— EXERCISE DIRECTIONS —
Skip the pictures. Transcribe the rest of the data below without changing a word.

— AVAILABLE DATA —
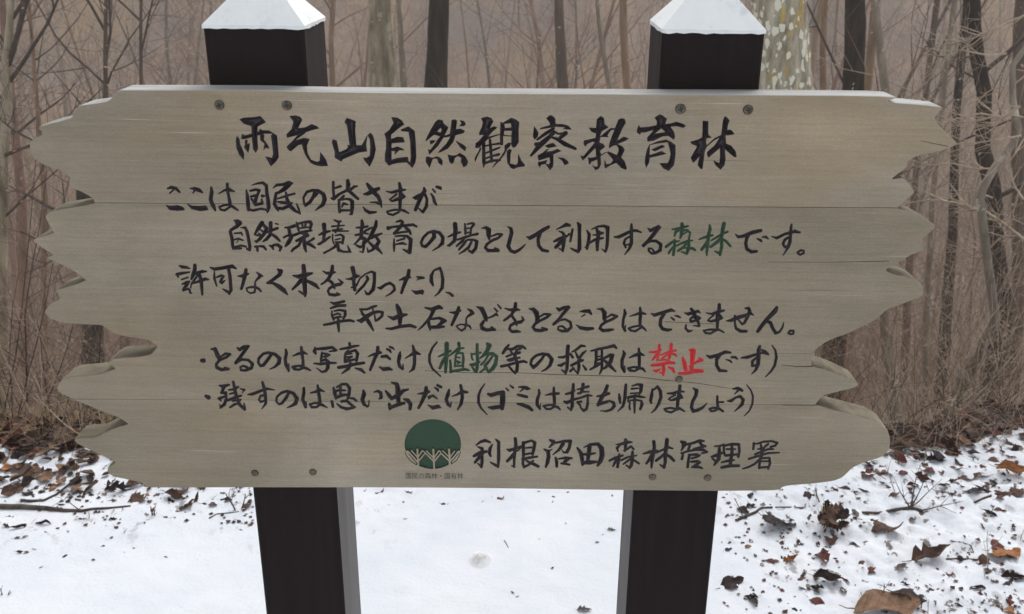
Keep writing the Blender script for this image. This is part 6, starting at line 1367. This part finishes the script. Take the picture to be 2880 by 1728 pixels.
# dried stump of a plant with a tan heart and dark leaves round it
q = on_ground(2327, 1478); root = empty('dried_plant', q); tag(root, 'dried plant stump with tan stalks in dark leaves under the right board corner', 'plant')
rng = random.Random(12); T = Tubes()
for k in range(34):
    a = rng.uniform(0, 6.28); r = rng.uniform(0, .016)
    branch(T, rng, Vector((r*math.cos(a), r*math.sin(a), -.005)), Vector((math.cos(a)*.25-.12, math.sin(a)*.15+.2, 1)), rng.uniform(.03, .075), .0016, 0, 3, 0, 0, 4, .1)
T.build('stalks', M['bud'], root)
for k in range(15):
    a = rng.uniform(0, 6.28); r = rng.uniform(.012, .05)
    o = link('leaf', leaf_data(rng.choice(('torn', 'lobed')), rng.randrange(5), rng.choice(('brown', 'dark', 'brown')), rng.uniform(.03, .06)), root)
    o.location = (r*math.cos(a), r*math.sin(a)*1.2, rng.uniform(.004, .05)); o.rotation_euler = (rng.gauss(0, .8), rng.gauss(0, .6), a)
# grey frozen lump under thin snow between the posts
q = on_ground(1350, 1576); rng = random.Random(3); vs_ = []; fs = []; n = 28
for k in range(7):
    t = k/6; r = 0.034*t
    for j in range(n):
        a = 2*math.pi*j/n; w = 1+0.14*noise.noise((math.cos(a)*1.5, math.sin(a)*1.5, t*2))
        vs_.append((r*w*math.cos(a), r*w*math.sin(a)*1.15, 0.010*(1-t*t)**1.0-0.0015+0.0018*noise.noise((r*90*math.cos(a), r*90*math.sin(a), 1))))
for k in range(6):
    for j in range(n): fs.append((k*n+j, k*n+(j+1) % n, (k+1)*n+(j+1) % n, (k+1)*n+j))
b = NB('dirty_melting_snow'); nn = b.noise(b.coord((90, 90, 90)), 1.0, 5, .7)
tc = b.n('ShaderNodeTexCoord'); ln = b.n('ShaderNodeVectorMath', operation='LENGTH'); b.l(tc.outputs['Object'], ln.inputs[0])
e_ = b.math('MULTIPLY_ADD', ln.outputs['Value'], 45.0, -0.65, clamp=True)
b.col(b.mix(e_, b.ramp(nn, [(0.35, (0.34, 0.335, 0.33)), (0.6, (0.62, 0.625, 0.63))]), (0.82, 0.84, 0.87))).rough(.8)
o = mesh_obj('frozen_lump', vs_, fs, b.m, None, True); o.location = q; tag(o, 'low grey lump of dirty ice in the clean snow between the posts', 'ice lump')
# clinging dry leaves and bud tips all through the wood
rng = random.Random(99); V = []; Fc = []
for k in range(5200):
    y = rng.choice((rng.uniform(5, 14), rng.uniform(9, 30))); x = rng.uniform(-.6, .62)*y; z = max(ground_z(x, y)+.2, EYE-rng.uniform(0.02, 0.55)*y)
    s = rng.uniform(.0016, .0036)*y**0.75*1.1; b0 = len(V); a = rng.uniform(0, 3.14)
    for (u, w_) in ((-1, 0), (0, -.6), (1, 0), (0, .6)): V.append((x+u*s*math.cos(a), y+u*s*math.sin(a)*.5, z+w_*s+u*s*math.sin(a)*.6))
    Fc.append((b0, b0+1, b0+2, b0+3))
tag(mesh_obj('clinging_leaves', V, Fc, M['fleck']), 'tiny pale dry leaves clinging to the bare twigs of the wood', 'dry leaves', kind='stuff')
# thin winter haze over the valley
hz = mesh_obj('haze', [(x, y, z) for z in (-11.5, 27.0) for x, y in ((-104, -44), (104, -44), (104, 114), (-104, 114))],
              [(0, 3, 2, 1), (4, 5, 6, 7), (0, 1, 5, 4), (1, 2, 6, 5), (2, 3, 7, 6), (3, 0, 4, 7)])
hm = bpy.data.materials.new('pale_haze'); hm.use_nodes = True; t = hm.node_tree; t.nodes.clear()
ho = t.nodes.new('ShaderNodeOutputMaterial'); pv = t.nodes.new('ShaderNodeVolumePrincipled')
pv.inputs['Color'].default_value = (0.95, 0.91, 0.86, 1); pv.inputs['Density'].default_value = 0.0085; pv.inputs['Anisotropy'].default_value = 0.2
t.links.new(pv.outputs[0], ho.inputs['Volume']); hz.data.materials.append(hm)
tag(hz, kind='stuff')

— FULL OUTPUT —
Keep writing the Blender script for this image. This is part 6, starting at line 1367. This part finishes the script. Take the picture to be 2880 by 1728 pixels.
# dried stump of a plant with a tan heart and dark leaves round it
q = on_ground(2327, 1478); root = empty('dried_plant', q); tag(root, 'dried plant stump with tan stalks in dark leaves under the right board corner', 'plant')
rng = random.Random(12); T = Tubes()
for k in range(34):
    a = rng.uniform(0, 6.28); r = rng.uniform(0, .016)
    branch(T, rng, Vector((r*math.cos(a), r*math.sin(a), -.005)), Vector((math.cos(a)*.25-.12, math.sin(a)*.15+.2, 1)), rng.uniform(.03, .075), .0016, 0, 3, 0, 0, 4, .1)
T.build('stalks', M['bud'], root)
for k in range(15):
    a = rng.uniform(0, 6.28); r = rng.uniform(.012, .05)
    o = link('leaf', leaf_data(rng.choice(('torn', 'lobed')), rng.randrange(5), rng.choice(('brown', 'dark', 'brown')), rng.uniform(.03, .06)), root)
    o.location = (r*math.cos(a), r*math.sin(a)*1.2, rng.uniform(.004, .05)); o.rotation_euler = (rng.gauss(0, .8), rng.gauss(0, .6), a)
# grey frozen lump under thin snow between the posts
q = on_ground(1350, 1576); rng = random.Random(3); vs_ = []; fs = []; n = 28
for k in range(7):
    t = k/6; r = 0.034*t
    for j in range(n):
        a = 2*math.pi*j/n; w = 1+0.14*noise.noise((math.cos(a)*1.5, math.sin(a)*1.5, t*2))
        vs_.append((r*w*math.cos(a), r*w*math.sin(a)*1.15, 0.010*(1-t*t)**1.0-0.0015+0.0018*noise.noise((r*90*math.cos(a), r*90*math.sin(a), 1))))
for k in range(6):
    for j in range(n): fs.append((k*n+j, k*n+(j+1) % n, (k+1)*n+(j+1) % n, (k+1)*n+j))
b = NB('dirty_melting_snow'); nn = b.noise(b.coord((90, 90, 90)), 1.0, 5, .7)
tc = b.n('ShaderNodeTexCoord'); ln = b.n('ShaderNodeVectorMath', operation='LENGTH'); b.l(tc.outputs['Object'], ln.inputs[0])
e_ = b.math('MULTIPLY_ADD', ln.outputs['Value'], 45.0, -0.65, clamp=True)
b.col(b.mix(e_, b.ramp(nn, [(0.35, (0.34, 0.335, 0.33)), (0.6, (0.62, 0.625, 0.63))]), (0.82, 0.84, 0.87))).rough(.8)
o = mesh_obj('frozen_lump', vs_, fs, b.m, None, True); o.location = q; tag(o, 'low grey lump of dirty ice in the clean snow between the posts', 'ice lump')
# clinging dry leaves and bud tips all through the wood
rng = random.Random(99); V = []; Fc = []
for k in range(5200):
    y = rng.choice((rng.uniform(5, 14), rng.uniform(9, 30))); x = rng.uniform(-.6, .62)*y; z = max(ground_z(x, y)+.2, EYE-rng.uniform(0.02, 0.55)*y)
    s = rng.uniform(.0016, .0036)*y**0.75*1.1; b0 = len(V); a = rng.uniform(0, 3.14)
    for (u, w_) in ((-1, 0), (0, -.6), (1, 0), (0, .6)): V.append((x+u*s*math.cos(a), y+u*s*math.sin(a)*.5, z+w_*s+u*s*math.sin(a)*.6))
    Fc.append((b0, b0+1, b0+2, b0+3))
tag(mesh_obj('clinging_leaves', V, Fc, M['fleck']), 'tiny pale dry leaves clinging to the bare twigs of the wood', 'dry leaves', kind='stuff')
# thin winter haze over the valley
hz = mesh_obj('haze', [(x, y, z) for z in (-11.5, 27.0) for x, y in ((-104, -44), (104, -44), (104, 114), (-104, 114))],
              [(0, 3, 2, 1), (4, 5, 6, 7), (0, 1, 5, 4), (1, 2, 6, 5), (2, 3, 7, 6), (3, 0, 4, 7)])
hm = bpy.data.materials.new('pale_haze'); hm.use_nodes = True; t = hm.node_tree; t.nodes.clear()
ho = t.nodes.new('ShaderNodeOutputMaterial'); pv = t.nodes.new('ShaderNodeVolumePrincipled')
pv.inputs['Color'].default_value = (0.95, 0.91, 0.86, 1); pv.inputs['Density'].default_value = 0.0085; pv.inputs['Anisotropy'].default_value = 0.2
t.links.new(pv.outputs[0], ho.inputs['Volume']); hz.data.materials.append(hm)
tag(hz, kind='stuff')